Supplied information:
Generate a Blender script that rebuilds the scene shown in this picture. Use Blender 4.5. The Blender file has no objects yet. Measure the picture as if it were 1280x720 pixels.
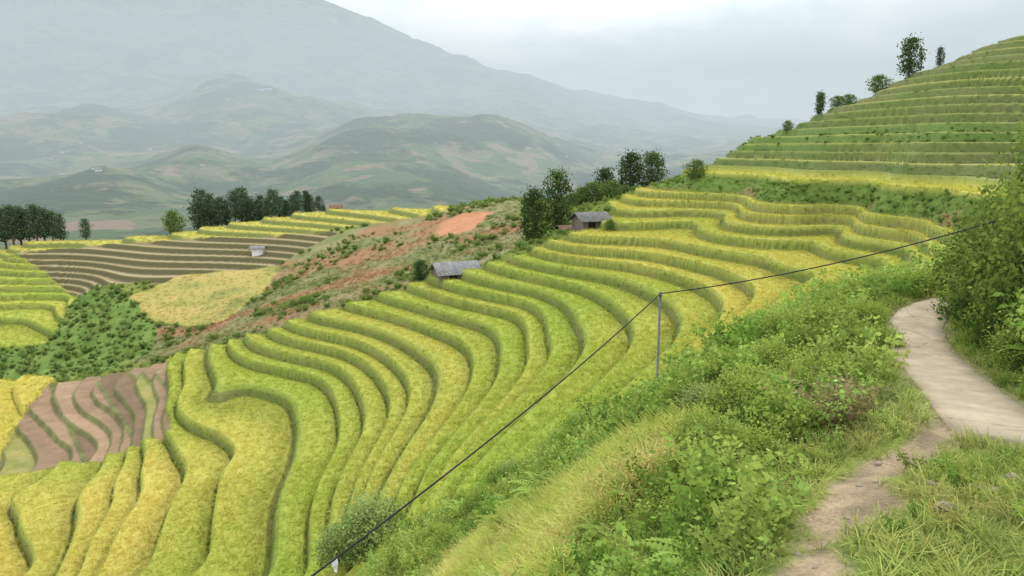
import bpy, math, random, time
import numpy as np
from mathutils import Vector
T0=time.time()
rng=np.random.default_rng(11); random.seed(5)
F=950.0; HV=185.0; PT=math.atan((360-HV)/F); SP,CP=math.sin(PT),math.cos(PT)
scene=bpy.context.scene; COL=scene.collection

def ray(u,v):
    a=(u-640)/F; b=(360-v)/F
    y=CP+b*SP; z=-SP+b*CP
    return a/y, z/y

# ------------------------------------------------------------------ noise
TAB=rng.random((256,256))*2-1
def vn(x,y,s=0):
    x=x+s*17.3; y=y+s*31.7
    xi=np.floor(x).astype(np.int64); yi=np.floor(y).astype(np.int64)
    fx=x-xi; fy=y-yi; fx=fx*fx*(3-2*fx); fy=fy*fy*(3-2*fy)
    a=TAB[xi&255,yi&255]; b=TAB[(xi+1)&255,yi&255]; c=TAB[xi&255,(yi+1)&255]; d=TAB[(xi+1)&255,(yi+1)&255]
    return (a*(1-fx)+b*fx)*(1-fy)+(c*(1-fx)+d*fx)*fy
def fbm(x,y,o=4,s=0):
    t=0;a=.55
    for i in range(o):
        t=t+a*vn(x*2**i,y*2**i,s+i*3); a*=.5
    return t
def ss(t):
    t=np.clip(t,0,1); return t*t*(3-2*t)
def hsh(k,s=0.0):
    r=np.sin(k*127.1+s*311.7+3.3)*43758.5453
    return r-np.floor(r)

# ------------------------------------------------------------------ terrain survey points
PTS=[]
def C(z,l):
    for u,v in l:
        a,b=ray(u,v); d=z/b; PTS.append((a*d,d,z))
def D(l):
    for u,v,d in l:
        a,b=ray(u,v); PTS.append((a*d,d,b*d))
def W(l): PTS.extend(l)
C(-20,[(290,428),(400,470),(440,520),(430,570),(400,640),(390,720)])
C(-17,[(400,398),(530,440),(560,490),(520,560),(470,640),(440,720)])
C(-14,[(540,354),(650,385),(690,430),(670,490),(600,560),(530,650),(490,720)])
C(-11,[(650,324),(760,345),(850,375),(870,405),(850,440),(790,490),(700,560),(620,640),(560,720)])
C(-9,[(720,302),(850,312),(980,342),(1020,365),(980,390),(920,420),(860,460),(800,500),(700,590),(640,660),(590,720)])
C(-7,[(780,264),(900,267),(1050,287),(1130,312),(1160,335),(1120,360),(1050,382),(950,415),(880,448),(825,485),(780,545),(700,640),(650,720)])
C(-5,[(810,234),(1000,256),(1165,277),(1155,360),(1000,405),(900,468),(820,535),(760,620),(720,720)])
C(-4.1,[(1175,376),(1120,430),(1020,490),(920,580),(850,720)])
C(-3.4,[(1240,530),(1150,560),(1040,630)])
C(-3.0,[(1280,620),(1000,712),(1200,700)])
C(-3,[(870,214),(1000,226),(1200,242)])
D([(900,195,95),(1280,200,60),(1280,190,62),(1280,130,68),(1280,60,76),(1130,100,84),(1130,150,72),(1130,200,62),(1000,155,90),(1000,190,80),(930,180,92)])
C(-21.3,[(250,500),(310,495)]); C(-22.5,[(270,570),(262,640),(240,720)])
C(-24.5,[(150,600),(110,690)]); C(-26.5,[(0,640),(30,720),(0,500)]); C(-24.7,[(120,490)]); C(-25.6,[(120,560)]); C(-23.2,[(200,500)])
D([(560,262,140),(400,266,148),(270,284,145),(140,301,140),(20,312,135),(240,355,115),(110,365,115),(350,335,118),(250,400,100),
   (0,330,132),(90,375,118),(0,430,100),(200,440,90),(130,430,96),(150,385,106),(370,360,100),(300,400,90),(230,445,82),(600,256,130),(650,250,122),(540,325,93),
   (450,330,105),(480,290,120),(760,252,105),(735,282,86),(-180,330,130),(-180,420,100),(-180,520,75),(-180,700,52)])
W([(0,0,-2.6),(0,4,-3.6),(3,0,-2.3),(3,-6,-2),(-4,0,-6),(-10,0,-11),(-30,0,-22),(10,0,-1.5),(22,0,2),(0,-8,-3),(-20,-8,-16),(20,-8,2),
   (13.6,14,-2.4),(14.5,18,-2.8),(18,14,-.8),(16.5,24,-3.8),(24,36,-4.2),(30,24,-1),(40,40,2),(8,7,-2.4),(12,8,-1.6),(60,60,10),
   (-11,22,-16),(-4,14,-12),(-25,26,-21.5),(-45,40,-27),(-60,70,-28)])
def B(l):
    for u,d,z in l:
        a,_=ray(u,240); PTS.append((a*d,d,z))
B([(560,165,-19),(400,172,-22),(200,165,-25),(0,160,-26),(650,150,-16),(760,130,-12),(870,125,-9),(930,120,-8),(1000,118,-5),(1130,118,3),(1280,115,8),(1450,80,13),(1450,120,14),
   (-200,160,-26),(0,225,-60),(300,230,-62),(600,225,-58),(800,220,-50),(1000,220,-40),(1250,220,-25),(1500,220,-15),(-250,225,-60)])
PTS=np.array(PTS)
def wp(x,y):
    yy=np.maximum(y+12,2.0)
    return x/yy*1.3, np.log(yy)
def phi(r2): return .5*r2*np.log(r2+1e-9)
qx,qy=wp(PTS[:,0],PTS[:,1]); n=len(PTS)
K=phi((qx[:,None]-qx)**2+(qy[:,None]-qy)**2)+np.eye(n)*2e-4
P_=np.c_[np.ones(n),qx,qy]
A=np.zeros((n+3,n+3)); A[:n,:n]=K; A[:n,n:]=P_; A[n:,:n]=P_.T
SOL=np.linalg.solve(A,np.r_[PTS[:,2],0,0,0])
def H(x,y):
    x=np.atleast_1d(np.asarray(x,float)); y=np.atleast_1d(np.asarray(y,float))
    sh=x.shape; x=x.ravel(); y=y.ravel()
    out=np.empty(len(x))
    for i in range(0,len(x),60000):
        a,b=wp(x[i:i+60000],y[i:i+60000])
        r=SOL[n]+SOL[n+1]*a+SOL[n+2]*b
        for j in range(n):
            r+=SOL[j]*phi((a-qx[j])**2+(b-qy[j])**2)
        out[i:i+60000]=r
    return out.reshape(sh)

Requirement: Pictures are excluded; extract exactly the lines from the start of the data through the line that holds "return r-np.floor(r)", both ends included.

Answer for the task:
Generate a Blender script that rebuilds the scene shown in this picture. Use Blender 4.5. The Blender file has no objects yet. Measure the picture as if it were 1280x720 pixels.
import bpy, math, random, time
import numpy as np
from mathutils import Vector
T0=time.time()
rng=np.random.default_rng(11); random.seed(5)
F=950.0; HV=185.0; PT=math.atan((360-HV)/F); SP,CP=math.sin(PT),math.cos(PT)
scene=bpy.context.scene; COL=scene.collection

def ray(u,v):
    a=(u-640)/F; b=(360-v)/F
    y=CP+b*SP; z=-SP+b*CP
    return a/y, z/y

# ------------------------------------------------------------------ noise
TAB=rng.random((256,256))*2-1
def vn(x,y,s=0):
    x=x+s*17.3; y=y+s*31.7
    xi=np.floor(x).astype(np.int64); yi=np.floor(y).astype(np.int64)
    fx=x-xi; fy=y-yi; fx=fx*fx*(3-2*fx); fy=fy*fy*(3-2*fy)
    a=TAB[xi&255,yi&255]; b=TAB[(xi+1)&255,yi&255]; c=TAB[xi&255,(yi+1)&255]; d=TAB[(xi+1)&255,(yi+1)&255]
    return (a*(1-fx)+b*fx)*(1-fy)+(c*(1-fx)+d*fx)*fy
def fbm(x,y,o=4,s=0):
    t=0;a=.55
    for i in range(o):
        t=t+a*vn(x*2**i,y*2**i,s+i*3); a*=.5
    return t
def ss(t):
    t=np.clip(t,0,1); return t*t*(3-2*t)
def hsh(k,s=0.0):
    r=np.sin(k*127.1+s*311.7+3.3)*43758.5453
    return r-np.floor(r)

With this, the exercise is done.